Filter the records below for the word "Write". Copy each line that holds it.

-- Stored data start --

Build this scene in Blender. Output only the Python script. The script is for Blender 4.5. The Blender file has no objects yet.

-- Stored data end --
-- Stored data start --

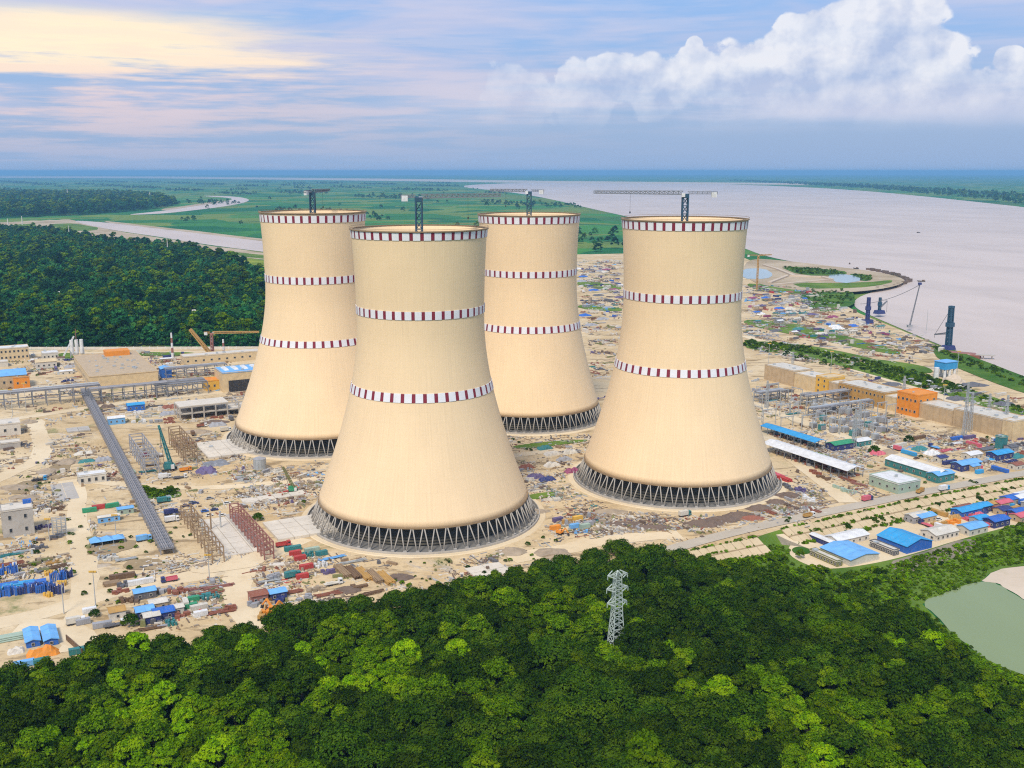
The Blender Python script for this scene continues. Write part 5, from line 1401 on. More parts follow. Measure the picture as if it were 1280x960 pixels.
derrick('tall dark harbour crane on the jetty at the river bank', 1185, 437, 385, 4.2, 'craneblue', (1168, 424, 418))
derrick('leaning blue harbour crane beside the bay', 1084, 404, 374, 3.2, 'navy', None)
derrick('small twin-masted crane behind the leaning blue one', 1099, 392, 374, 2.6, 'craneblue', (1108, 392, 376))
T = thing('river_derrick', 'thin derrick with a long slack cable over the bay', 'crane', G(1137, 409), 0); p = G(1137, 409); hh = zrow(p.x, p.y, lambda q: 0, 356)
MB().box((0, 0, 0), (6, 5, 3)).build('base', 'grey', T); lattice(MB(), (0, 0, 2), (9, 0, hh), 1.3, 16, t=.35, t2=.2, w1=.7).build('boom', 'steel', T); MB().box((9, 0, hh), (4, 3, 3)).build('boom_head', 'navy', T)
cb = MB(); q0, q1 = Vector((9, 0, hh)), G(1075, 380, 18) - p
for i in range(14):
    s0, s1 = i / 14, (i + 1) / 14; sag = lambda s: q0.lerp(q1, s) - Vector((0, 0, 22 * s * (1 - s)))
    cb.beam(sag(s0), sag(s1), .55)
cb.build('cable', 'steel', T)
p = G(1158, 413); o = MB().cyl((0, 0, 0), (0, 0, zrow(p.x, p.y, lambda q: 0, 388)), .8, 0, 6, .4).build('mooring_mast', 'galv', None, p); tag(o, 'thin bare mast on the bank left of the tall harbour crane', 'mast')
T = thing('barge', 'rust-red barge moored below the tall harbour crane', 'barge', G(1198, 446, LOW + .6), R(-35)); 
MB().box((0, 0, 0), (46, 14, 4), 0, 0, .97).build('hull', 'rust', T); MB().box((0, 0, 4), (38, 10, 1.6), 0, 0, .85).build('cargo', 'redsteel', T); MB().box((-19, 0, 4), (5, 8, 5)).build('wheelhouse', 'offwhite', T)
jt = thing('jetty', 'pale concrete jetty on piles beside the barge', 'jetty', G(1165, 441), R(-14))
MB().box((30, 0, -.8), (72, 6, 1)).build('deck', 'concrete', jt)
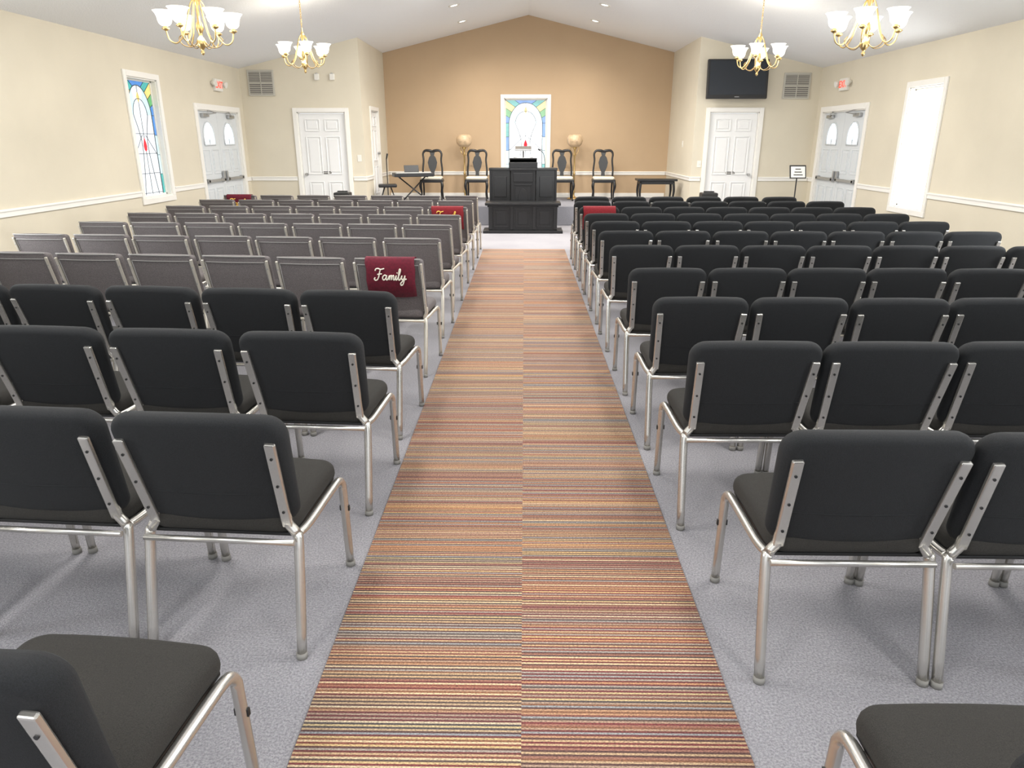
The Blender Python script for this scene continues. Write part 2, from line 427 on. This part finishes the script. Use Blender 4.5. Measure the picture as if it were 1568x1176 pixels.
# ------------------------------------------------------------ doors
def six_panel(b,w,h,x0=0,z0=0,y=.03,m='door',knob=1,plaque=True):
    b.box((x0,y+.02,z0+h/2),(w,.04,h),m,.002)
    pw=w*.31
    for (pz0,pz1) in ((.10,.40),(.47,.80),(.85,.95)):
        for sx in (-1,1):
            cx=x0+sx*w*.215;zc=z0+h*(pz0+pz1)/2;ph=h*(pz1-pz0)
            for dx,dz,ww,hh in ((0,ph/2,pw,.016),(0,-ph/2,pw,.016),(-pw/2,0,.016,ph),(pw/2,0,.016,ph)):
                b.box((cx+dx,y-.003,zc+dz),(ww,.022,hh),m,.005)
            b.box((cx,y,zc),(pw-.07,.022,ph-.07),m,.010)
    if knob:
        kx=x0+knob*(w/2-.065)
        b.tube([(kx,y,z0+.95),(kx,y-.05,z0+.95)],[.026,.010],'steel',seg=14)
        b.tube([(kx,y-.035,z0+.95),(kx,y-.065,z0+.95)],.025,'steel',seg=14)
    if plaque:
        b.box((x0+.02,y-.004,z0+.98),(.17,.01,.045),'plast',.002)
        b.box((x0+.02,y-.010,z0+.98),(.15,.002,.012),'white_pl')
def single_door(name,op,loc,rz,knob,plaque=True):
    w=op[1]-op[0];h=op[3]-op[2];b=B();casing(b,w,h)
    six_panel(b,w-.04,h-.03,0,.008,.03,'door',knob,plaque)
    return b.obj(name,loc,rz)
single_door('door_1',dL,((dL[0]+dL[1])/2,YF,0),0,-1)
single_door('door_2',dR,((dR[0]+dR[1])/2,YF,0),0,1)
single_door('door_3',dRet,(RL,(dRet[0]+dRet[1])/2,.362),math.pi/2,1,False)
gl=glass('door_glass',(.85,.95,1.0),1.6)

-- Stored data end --
-- Stored data start --

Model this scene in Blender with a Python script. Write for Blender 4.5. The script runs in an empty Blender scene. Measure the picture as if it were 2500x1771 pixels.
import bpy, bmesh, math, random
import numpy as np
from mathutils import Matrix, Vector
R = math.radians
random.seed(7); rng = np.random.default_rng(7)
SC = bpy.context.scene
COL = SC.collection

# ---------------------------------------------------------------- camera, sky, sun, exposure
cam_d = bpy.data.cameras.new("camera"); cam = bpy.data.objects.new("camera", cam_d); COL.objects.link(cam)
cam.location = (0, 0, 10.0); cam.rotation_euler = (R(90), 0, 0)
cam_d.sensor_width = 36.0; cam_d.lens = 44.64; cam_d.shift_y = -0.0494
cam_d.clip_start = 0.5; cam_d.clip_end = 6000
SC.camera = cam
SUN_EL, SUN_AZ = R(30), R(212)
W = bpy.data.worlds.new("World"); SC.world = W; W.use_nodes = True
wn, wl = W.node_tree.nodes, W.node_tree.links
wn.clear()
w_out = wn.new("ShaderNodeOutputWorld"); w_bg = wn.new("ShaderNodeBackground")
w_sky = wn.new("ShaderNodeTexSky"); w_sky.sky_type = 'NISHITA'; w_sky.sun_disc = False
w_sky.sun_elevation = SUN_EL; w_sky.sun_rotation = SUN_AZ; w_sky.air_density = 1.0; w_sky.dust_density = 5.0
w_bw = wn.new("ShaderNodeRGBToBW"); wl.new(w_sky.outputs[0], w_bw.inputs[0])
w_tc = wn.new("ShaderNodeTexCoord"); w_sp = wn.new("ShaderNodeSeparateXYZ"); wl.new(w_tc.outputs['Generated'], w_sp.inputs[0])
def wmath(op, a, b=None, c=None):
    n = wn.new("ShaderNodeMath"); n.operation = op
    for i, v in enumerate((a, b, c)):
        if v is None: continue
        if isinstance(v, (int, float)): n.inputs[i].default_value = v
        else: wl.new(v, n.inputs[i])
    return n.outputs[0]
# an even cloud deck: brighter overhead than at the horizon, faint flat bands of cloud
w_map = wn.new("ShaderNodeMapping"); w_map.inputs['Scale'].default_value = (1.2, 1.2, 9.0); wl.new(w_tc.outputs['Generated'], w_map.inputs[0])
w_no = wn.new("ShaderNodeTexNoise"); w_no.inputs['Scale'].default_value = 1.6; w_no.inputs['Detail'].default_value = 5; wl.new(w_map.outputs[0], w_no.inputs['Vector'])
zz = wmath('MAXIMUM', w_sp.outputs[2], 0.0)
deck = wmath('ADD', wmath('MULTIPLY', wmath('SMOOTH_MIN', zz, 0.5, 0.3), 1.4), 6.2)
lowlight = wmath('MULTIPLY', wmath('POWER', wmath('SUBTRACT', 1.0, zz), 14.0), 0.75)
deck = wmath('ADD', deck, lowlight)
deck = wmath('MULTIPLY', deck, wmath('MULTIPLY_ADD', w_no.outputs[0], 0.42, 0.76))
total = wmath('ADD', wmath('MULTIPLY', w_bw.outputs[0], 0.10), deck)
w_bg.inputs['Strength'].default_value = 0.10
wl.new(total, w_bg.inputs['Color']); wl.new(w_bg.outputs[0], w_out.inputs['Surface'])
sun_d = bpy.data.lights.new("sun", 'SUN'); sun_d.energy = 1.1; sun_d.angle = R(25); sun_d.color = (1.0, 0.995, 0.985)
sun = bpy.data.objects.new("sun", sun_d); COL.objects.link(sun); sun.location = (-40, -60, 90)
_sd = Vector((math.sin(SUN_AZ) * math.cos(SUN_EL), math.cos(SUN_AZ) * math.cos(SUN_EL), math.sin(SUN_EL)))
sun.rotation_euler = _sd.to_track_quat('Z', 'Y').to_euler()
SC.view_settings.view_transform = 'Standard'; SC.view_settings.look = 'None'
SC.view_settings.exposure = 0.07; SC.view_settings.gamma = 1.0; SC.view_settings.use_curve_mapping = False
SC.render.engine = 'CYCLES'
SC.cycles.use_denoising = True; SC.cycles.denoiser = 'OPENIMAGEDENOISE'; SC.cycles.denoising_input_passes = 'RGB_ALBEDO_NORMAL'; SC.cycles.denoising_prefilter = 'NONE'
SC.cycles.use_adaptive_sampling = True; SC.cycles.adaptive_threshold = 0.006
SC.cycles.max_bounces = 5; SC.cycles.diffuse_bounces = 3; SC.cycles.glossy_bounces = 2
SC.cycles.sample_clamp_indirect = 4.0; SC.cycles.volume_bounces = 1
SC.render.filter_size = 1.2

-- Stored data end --

## Task output
The Blender Python script for this scene continues. Write part 5, from line 1401 on. More parts follow. Measure the picture as if it were 1280x960 pixels.
The Blender Python script for this scene continues. Write part 2, from line 427 on. This part finishes the script. Use Blender 4.5. Measure the picture as if it were 1568x1176 pixels.
Model this scene in Blender with a Python script. Write for Blender 4.5. The script runs in an empty Blender scene. Measure the picture as if it were 2500x1771 pixels.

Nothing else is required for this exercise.